Travelle Wharton unfortunately gets cut - to the amazement of some Panther players, suggesting a deal was possibly in place to stay at one point - but is possibly for the best as Wharton gave up too much inside pressure. Including the (poorly made) move to let Geoff Schwartz walk, and Carolina leaves without their intended 2011 starters at guard.

They chose to keep Geoff Hangartner, a three year deal worth around $2 mil a year. Hangartner did play somewhat well last year at guard, and for that money he's a fringe starter or expensive depth.

To keep the run on linemen afloat, they brought in G/C Jason Brown. Brown, a UNC alum, was a third round pick with the Ravens followed by being the league's highest paid center in 2009 with the Rams. That last bit hurt him a good deal, proving unworthy of the money.
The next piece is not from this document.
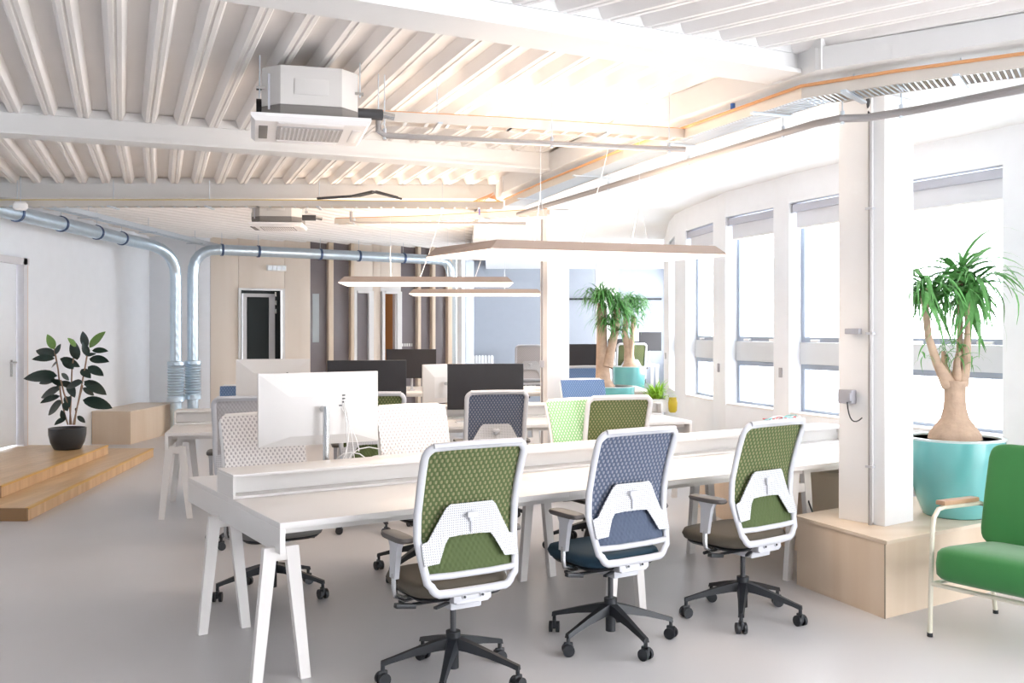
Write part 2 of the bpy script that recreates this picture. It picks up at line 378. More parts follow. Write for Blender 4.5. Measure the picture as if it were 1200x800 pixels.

Baker, a 6'4, 320 lb lineman, is massive for a center. He struggled with the Rams to provide consistency. He did have a very good year under current Panthers OL coach John Matsko in their one year together, in 2008.

Sunday, March 4, 2012

Saints: Twilight?

If you're a Carolina follower, you know how much it stung to have a good finish to the season marred by such a blowout against New Orleans: after playing them close earlier in the season, they tied 17 before the Saints mercilessly scored 28 unanswered points and went on to set numerous offensive records.

That should stick in the front office's mind as well, looking to revitalize a defense that hasn't been good since 2009, which itself wasn't dominant. Coach Ron Rivera has pledged to work more with Sean McDermott's defense, something many feared he'd have done too much with (and certainly didn't, hopefully - meaning the room to grow is legitimate).

It looked like the Saints were doing a decent job of remaining competitive, switching out defensive coordinator Gregg Williams for a counterpart of McDermott and Rivera's, Steve Spagnuolo, which is an upgrade. It also looked like they'd have a good chance at keeping their team together.

But, the Saints appear to be doing a decent job of dismantling themselves suddenly. A franchise tag on Drew Brees means they might not be able to come to an agreement on a deal - tying up more cap space in the meantime - and that may mean that guard Carl Nicks, WRs Marques Colston, Robert Meacham, and a number of defensive linemen will have a better shot at reaching free agency.

But the most interesting bit is the story on bounties, brought in by Williams and apparently funneled through Sean Payton and at least one outside benefactor. The penalties are likely to be severe (potential suspensions, likely picks forfeited, and who knows what else), but are undetermined as of yet.

The end result is that no matter what happens, if the Saints have Brees, they'll be powerful. But, take away the inside presence of Nicks, remove the big bodies of Colston/Meacham to leave just speed guys on the outside, and neuter Payton's ability to get Spagnuolo the specialized players he'll require? They don't stand the chance of being top contenders anymore.